++++ MATERIAL PROVIDED
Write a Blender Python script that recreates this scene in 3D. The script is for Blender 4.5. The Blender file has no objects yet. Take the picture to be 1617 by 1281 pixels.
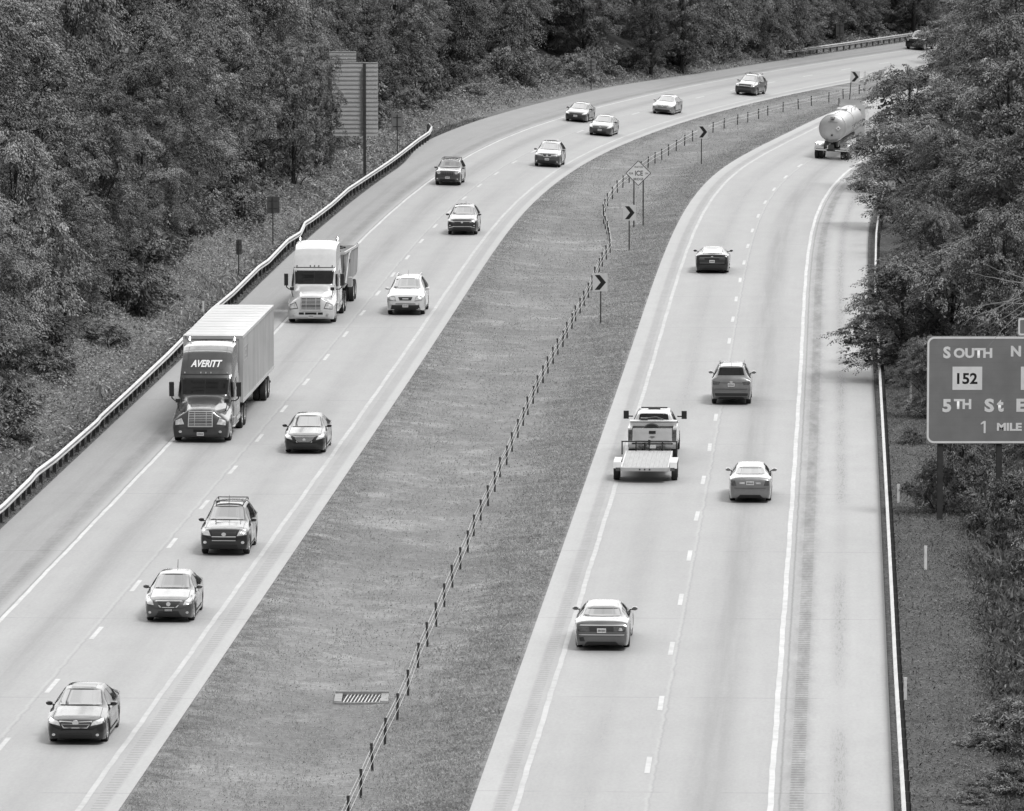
import bpy, math, random
import numpy as np
from mathutils import Vector, Matrix
from mathutils.bvhtree import BVHTree
random.seed(7)
R = math.radians
C = bpy.context.scene.collection

# ------------------------------------------------------------------ camera
FPX, PITCH, CAMH = 10100.0, .1035, 30.0          # focal length in photo pixels (1617 wide)
cam_data = bpy.data.cameras.new('camera')
cam_data.sensor_width = 36.0
cam_data.lens = 36.0 * FPX / 1617.0
cam_data.clip_start = 1.0
cam_data.clip_end = 6000.0
cam = bpy.data.objects.new('camera', cam_data)
C.objects.link(cam)
cam.location = (0, 0, CAMH)
cam.rotation_euler = (math.pi / 2 - PITCH, 0, 0)
bpy.context.scene.camera = cam

# ------------------------------------------------------------------ sky and sun
SUN_ELEV, SUN_AZ = 56.0, 140.0                    # azimuth measured from +Y towards +X
world = bpy.data.worlds.new('World')
bpy.context.scene.world = world
world.use_nodes = True
wn, wl = world.node_tree.nodes, world.node_tree.links
wn.clear()
w_out = wn.new('ShaderNodeOutputWorld')
w_bg = wn.new('ShaderNodeBackground')
w_sky = wn.new('ShaderNodeTexSky')
w_sky.sky_type = 'NISHITA'
w_sky.sun_disc = False
w_sky.sun_elevation = R(SUN_ELEV)
w_sky.sun_rotation = R(SUN_AZ)
w_bw = wn.new('ShaderNodeRGBToBW')
w_tc = wn.new('ShaderNodeTexCoord')
w_map = wn.new('ShaderNodeMapping')
w_map.inputs['Scale'].default_value = (1, 1, 2.2)
w_no = wn.new('ShaderNodeTexNoise')
w_no.inputs['Scale'].default_value = 6.5
w_no.inputs['Detail'].default_value = 7
w_no.inputs['Roughness'].default_value = .62
w_mr = wn.new('ShaderNodeMapRange')
w_mr.inputs['From Min'].default_value = .32
w_mr.inputs['From Max'].default_value = .46
w_cl = wn.new('ShaderNodeMapRange')
w_cl.inputs['From Min'].default_value = .3
w_cl.inputs['From Max'].default_value = .75
w_cl.inputs['To Min'].default_value = 22.0
w_cl.inputs['To Max'].default_value = 9.0
w_mix = wn.new('ShaderNodeMix')
w_mix.data_type = 'FLOAT'
wl.new(w_sky.outputs[0], w_bw.inputs[0])
wl.new(w_tc.outputs['Generated'], w_map.inputs[0])
wl.new(w_map.outputs[0], w_no.inputs['Vector'])
wl.new(w_no.outputs[0], w_mr.inputs['Value'])
wl.new(w_no.outputs[0], w_cl.inputs['Value'])
wl.new(w_mr.outputs[0], w_mix.inputs[0])
wl.new(w_bw.outputs[0], w_mix.inputs[2])
wl.new(w_cl.outputs[0], w_mix.inputs[3])
w_sep = wn.new('ShaderNodeSeparateXYZ')
wl.new(w_tc.outputs['Generated'], w_sep.inputs[0])
w_gr = wn.new('ShaderNodeMapRange')              # an overcast sky is darker towards the horizon
for q, v in (('From Min', 0.0), ('From Max', .50), ('To Min', .22), ('To Max', 1.45)): w_gr.inputs[q].default_value = v
wl.new(w_sep.outputs[2], w_gr.inputs['Value'])
w_mu = wn.new('ShaderNodeMath')
w_mu.operation = 'MULTIPLY'
wl.new(w_mix.outputs[0], w_mu.inputs[0])
w_gy = wn.new('ShaderNodeMapRange')              # extra brightness added to the northern sky for reflections on bonnets and roofs
for q, v in (('From Min', .0), ('From Max', .9), ('To Min', .62), ('To Max', 4.5)): w_gy.inputs[q].default_value = v
wl.new(w_sep.outputs[1], w_gy.inputs['Value'])
w_m2 = wn.new('ShaderNodeMath')
w_m2.operation = 'MULTIPLY'
wl.new(w_gr.outputs[0], w_m2.inputs[0])
wl.new(w_gy.outputs[0], w_m2.inputs[1])
wl.new(w_m2.outputs[0], w_mu.inputs[1])
wl.new(w_mu.outputs[0], w_bg.inputs[0])
w_bg.inputs['Strength'].default_value = .07
wl.new(w_bg.outputs[0], w_out.inputs[0])

sun_data = bpy.data.lights.new('sun', 'SUN')
sun_data.energy = 5.0
sun_data.angle = R(15)
sun_data.color = (1, 1, 1)
sun = bpy.data.objects.new('sun', sun_data)
C.objects.link(sun)
sd = Vector((math.sin(R(SUN_AZ)) * math.cos(R(SUN_ELEV)), math.cos(R(SUN_AZ)) * math.cos(R(SUN_ELEV)), math.sin(R(SUN_ELEV))))
sun.rotation_euler = sd.to_track_quat('Z', 'Y').to_euler()
sun.location = (40, 200, 120)
vs = bpy.context.scene.view_settings
vs.view_transform = 'Standard'
vs.look = 'None'
vs.exposure = -0.86
vs.gamma = 1.0

# ------------------------------------------------------------------ road geometry
def spline(knots, vals):
    k = np.array(knots, float); v = np.array(vals, float); n = len(k); h = np.diff(k)
    A = np.zeros((n, n)); b = np.zeros(n); A[0, 0] = A[-1, -1] = 1
    for i in range(1, n - 1):
        A[i, i-1] = h[i-1]; A[i, i] = 2 * (h[i-1] + h[i]); A[i, i+1] = h[i]
        b[i] = 6 * ((v[i+1] - v[i]) / h[i] - (v[i] - v[i-1]) / h[i-1])
    m = np.linalg.solve(A, b)
    def f(x):
        x = np.asarray(x, float); i = np.clip(np.searchsorted(k, x) - 1, 0, n - 2)
        xc = np.clip(x, k[0], k[-1]); a = xc - k[i]
        B = (v[i+1] - v[i]) / h[i] - h[i] * (2 * m[i] + m[i+1]) / 6
        y = v[i] + B * a + m[i] / 2 * a * a + (m[i+1] - m[i]) / (6 * h[i]) * a**3
        dy = B + m[i] * a + (m[i+1] - m[i]) / (2 * h[i]) * a * a
        return y + dy * (x - xc), dy
    return f
fL = spline([185, 260, 340, 400, 440, 480, 530, 580, 625], [-15.56, -11.7, -7.7, -4.59, -1.61, 3.02, 12.91, 27.88, 44.74])
fR = spline([180, 250, 320, 380, 420, 450, 490, 530, 570, 610, 660], [3.7, 7.34, 10.91, 14.03, 16.77, 19.92, 26.21, 33.86, 46.11, 60.75, 81.69])
def ss(a, b, x):
    t = np.clip((np.asarray(x, float) - a) / (b - a), 0, 1)
    return t * t * (3 - 2 * t)
def bankL(Y): return .08 * ss(395, 500, Y)
def bankR(Y): return .05 * ss(370, 450, Y)
def edgeL(Y): return 7.0 + 1.3 * ss(445, 475, Y) - 1.2 * ss(540, 575, Y)     # outer pavement edge, left carriageway
EIN = 4.8                                                                    # median-side pavement edge
ERT = 7.15                                                                   # outer pavement edge, right carriageway
_rng = np.random.RandomState(3)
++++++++
* _TO DO_
Give the number of lines above that hold the word "pixels", and nothing more.

* _ANSWER BELOW_
2